> **YOUR INSTRUCTIONS**: Give the listing again in full, exactly as written.

> **RECORDED DATA**:

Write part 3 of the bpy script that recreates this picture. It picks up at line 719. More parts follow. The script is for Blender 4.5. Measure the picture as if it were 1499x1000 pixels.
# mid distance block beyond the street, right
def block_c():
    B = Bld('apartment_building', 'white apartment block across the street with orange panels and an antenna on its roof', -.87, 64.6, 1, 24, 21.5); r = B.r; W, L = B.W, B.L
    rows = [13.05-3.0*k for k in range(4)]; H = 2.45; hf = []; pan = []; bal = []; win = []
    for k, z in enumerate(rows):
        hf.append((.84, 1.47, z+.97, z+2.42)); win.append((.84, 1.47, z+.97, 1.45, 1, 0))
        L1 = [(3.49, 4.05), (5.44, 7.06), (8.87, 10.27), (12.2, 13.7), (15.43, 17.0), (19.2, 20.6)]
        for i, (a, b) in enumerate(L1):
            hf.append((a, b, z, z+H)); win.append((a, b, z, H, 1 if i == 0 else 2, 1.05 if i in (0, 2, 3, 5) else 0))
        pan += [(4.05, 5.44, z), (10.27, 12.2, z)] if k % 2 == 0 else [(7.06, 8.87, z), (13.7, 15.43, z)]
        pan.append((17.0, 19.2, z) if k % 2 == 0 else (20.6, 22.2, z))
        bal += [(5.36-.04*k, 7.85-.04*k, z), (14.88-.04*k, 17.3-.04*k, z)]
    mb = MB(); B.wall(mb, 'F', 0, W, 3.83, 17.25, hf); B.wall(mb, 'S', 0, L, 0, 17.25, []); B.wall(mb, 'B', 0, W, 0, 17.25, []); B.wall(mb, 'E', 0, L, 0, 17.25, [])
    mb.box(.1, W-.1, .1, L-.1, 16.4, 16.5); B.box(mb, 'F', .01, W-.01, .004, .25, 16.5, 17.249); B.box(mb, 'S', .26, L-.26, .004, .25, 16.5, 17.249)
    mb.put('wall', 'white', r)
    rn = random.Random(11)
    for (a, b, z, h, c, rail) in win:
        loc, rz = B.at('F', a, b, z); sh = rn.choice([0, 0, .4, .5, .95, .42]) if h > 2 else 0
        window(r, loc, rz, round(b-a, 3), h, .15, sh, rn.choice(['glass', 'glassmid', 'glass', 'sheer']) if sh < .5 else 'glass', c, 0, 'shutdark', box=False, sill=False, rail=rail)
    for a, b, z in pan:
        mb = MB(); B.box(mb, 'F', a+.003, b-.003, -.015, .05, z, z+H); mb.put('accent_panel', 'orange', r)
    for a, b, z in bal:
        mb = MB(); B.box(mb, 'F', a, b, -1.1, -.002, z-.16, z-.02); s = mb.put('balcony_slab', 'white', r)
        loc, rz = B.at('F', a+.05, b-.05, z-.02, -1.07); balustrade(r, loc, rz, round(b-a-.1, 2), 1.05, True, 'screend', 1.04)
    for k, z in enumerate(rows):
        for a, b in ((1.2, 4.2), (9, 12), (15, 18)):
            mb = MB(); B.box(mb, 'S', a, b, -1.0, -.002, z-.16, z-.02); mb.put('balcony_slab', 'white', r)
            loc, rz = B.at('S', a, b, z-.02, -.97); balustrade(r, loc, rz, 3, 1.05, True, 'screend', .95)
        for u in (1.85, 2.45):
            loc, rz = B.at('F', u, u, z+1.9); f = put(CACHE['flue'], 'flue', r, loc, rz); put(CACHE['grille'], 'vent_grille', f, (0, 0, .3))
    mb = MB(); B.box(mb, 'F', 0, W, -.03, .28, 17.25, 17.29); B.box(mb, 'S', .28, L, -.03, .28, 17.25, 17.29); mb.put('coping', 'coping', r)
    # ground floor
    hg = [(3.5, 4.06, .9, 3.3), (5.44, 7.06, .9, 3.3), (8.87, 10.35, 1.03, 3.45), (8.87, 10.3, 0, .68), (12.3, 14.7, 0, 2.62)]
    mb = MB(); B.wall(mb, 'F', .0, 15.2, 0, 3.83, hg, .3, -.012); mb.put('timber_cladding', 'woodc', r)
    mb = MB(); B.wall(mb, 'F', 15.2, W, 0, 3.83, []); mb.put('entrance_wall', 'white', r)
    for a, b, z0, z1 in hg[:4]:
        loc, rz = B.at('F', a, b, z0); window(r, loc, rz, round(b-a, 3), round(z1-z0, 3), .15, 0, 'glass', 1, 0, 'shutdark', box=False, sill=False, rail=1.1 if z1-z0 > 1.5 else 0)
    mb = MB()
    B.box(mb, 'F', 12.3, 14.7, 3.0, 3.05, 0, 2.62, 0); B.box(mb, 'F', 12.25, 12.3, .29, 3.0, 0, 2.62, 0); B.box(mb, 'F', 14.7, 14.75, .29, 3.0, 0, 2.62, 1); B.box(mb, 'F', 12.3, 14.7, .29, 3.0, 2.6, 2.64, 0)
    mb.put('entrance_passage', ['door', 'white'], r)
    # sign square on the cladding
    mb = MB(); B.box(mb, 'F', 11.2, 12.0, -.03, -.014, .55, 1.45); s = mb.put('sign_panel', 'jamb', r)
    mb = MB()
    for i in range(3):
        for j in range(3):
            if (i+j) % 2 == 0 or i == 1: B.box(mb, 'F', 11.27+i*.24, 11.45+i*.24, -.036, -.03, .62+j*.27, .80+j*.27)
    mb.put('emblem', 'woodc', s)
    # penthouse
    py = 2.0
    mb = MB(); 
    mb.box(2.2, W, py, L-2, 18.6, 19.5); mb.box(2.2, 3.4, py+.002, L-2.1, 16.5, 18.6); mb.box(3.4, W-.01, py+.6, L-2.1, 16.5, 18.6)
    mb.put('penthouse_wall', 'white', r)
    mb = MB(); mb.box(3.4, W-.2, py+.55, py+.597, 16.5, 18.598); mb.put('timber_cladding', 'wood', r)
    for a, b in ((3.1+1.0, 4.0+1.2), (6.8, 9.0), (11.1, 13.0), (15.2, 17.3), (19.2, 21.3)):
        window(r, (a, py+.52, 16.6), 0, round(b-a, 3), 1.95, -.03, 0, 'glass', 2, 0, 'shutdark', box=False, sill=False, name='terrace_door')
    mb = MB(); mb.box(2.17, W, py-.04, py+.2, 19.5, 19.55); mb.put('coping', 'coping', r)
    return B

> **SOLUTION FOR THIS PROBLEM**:
Write part 3 of the bpy script that recreates this picture. It picks up at line 719. More parts follow. The script is for Blender 4.5. Measure the picture as if it were 1499x1000 pixels.
# mid distance block beyond the street, right
def block_c():
    B = Bld('apartment_building', 'white apartment block across the street with orange panels and an antenna on its roof', -.87, 64.6, 1, 24, 21.5); r = B.r; W, L = B.W, B.L
    rows = [13.05-3.0*k for k in range(4)]; H = 2.45; hf = []; pan = []; bal = []; win = []
    for k, z in enumerate(rows):
        hf.append((.84, 1.47, z+.97, z+2.42)); win.append((.84, 1.47, z+.97, 1.45, 1, 0))
        L1 = [(3.49, 4.05), (5.44, 7.06), (8.87, 10.27), (12.2, 13.7), (15.43, 17.0), (19.2, 20.6)]
        for i, (a, b) in enumerate(L1):
            hf.append((a, b, z, z+H)); win.append((a, b, z, H, 1 if i == 0 else 2, 1.05 if i in (0, 2, 3, 5) else 0))
        pan += [(4.05, 5.44, z), (10.27, 12.2, z)] if k % 2 == 0 else [(7.06, 8.87, z), (13.7, 15.43, z)]
        pan.append((17.0, 19.2, z) if k % 2 == 0 else (20.6, 22.2, z))
        bal += [(5.36-.04*k, 7.85-.04*k, z), (14.88-.04*k, 17.3-.04*k, z)]
    mb = MB(); B.wall(mb, 'F', 0, W, 3.83, 17.25, hf); B.wall(mb, 'S', 0, L, 0, 17.25, []); B.wall(mb, 'B', 0, W, 0, 17.25, []); B.wall(mb, 'E', 0, L, 0, 17.25, [])
    mb.box(.1, W-.1, .1, L-.1, 16.4, 16.5); B.box(mb, 'F', .01, W-.01, .004, .25, 16.5, 17.249); B.box(mb, 'S', .26, L-.26, .004, .25, 16.5, 17.249)
    mb.put('wall', 'white', r)
    rn = random.Random(11)
    for (a, b, z, h, c, rail) in win:
        loc, rz = B.at('F', a, b, z); sh = rn.choice([0, 0, .4, .5, .95, .42]) if h > 2 else 0
        window(r, loc, rz, round(b-a, 3), h, .15, sh, rn.choice(['glass', 'glassmid', 'glass', 'sheer']) if sh < .5 else 'glass', c, 0, 'shutdark', box=False, sill=False, rail=rail)
    for a, b, z in pan:
        mb = MB(); B.box(mb, 'F', a+.003, b-.003, -.015, .05, z, z+H); mb.put('accent_panel', 'orange', r)
    for a, b, z in bal:
        mb = MB(); B.box(mb, 'F', a, b, -1.1, -.002, z-.16, z-.02); s = mb.put('balcony_slab', 'white', r)
        loc, rz = B.at('F', a+.05, b-.05, z-.02, -1.07); balustrade(r, loc, rz, round(b-a-.1, 2), 1.05, True, 'screend', 1.04)
    for k, z in enumerate(rows):
        for a, b in ((1.2, 4.2), (9, 12), (15, 18)):
            mb = MB(); B.box(mb, 'S', a, b, -1.0, -.002, z-.16, z-.02); mb.put('balcony_slab', 'white', r)
            loc, rz = B.at('S', a, b, z-.02, -.97); balustrade(r, loc, rz, 3, 1.05, True, 'screend', .95)
        for u in (1.85, 2.45):
            loc, rz = B.at('F', u, u, z+1.9); f = put(CACHE['flue'], 'flue', r, loc, rz); put(CACHE['grille'], 'vent_grille', f, (0, 0, .3))
    mb = MB(); B.box(mb, 'F', 0, W, -.03, .28, 17.25, 17.29); B.box(mb, 'S', .28, L, -.03, .28, 17.25, 17.29); mb.put('coping', 'coping', r)
    # ground floor
    hg = [(3.5, 4.06, .9, 3.3), (5.44, 7.06, .9, 3.3), (8.87, 10.35, 1.03, 3.45), (8.87, 10.3, 0, .68), (12.3, 14.7, 0, 2.62)]
    mb = MB(); B.wall(mb, 'F', .0, 15.2, 0, 3.83, hg, .3, -.012); mb.put('timber_cladding', 'woodc', r)
    mb = MB(); B.wall(mb, 'F', 15.2, W, 0, 3.83, []); mb.put('entrance_wall', 'white', r)
    for a, b, z0, z1 in hg[:4]:
        loc, rz = B.at('F', a, b, z0); window(r, loc, rz, round(b-a, 3), round(z1-z0, 3), .15, 0, 'glass', 1, 0, 'shutdark', box=False, sill=False, rail=1.1 if z1-z0 > 1.5 else 0)
    mb = MB()
    B.box(mb, 'F', 12.3, 14.7, 3.0, 3.05, 0, 2.62, 0); B.box(mb, 'F', 12.25, 12.3, .29, 3.0, 0, 2.62, 0); B.box(mb, 'F', 14.7, 14.75, .29, 3.0, 0, 2.62, 1); B.box(mb, 'F', 12.3, 14.7, .29, 3.0, 2.6, 2.64, 0)
    mb.put('entrance_passage', ['door', 'white'], r)
    # sign square on the cladding
    mb = MB(); B.box(mb, 'F', 11.2, 12.0, -.03, -.014, .55, 1.45); s = mb.put('sign_panel', 'jamb', r)
    mb = MB()
    for i in range(3):
        for j in range(3):
            if (i+j) % 2 == 0 or i == 1: B.box(mb, 'F', 11.27+i*.24, 11.45+i*.24, -.036, -.03, .62+j*.27, .80+j*.27)
    mb.put('emblem', 'woodc', s)
    # penthouse
    py = 2.0
    mb = MB(); 
    mb.box(2.2, W, py, L-2, 18.6, 19.5); mb.box(2.2, 3.4, py+.002, L-2.1, 16.5, 18.6); mb.box(3.4, W-.01, py+.6, L-2.1, 16.5, 18.6)
    mb.put('penthouse_wall', 'white', r)
    mb = MB(); mb.box(3.4, W-.2, py+.55, py+.597, 16.5, 18.598); mb.put('timber_cladding', 'wood', r)
    for a, b in ((3.1+1.0, 4.0+1.2), (6.8, 9.0), (11.1, 13.0), (15.2, 17.3), (19.2, 21.3)):
        window(r, (a, py+.52, 16.6), 0, round(b-a, 3), 1.95, -.03, 0, 'glass', 2, 0, 'shutdark', box=False, sill=False, name='terrace_door')
    mb = MB(); mb.box(2.17, W, py-.04, py+.2, 19.5, 19.55); mb.put('coping', 'coping', r)
    return B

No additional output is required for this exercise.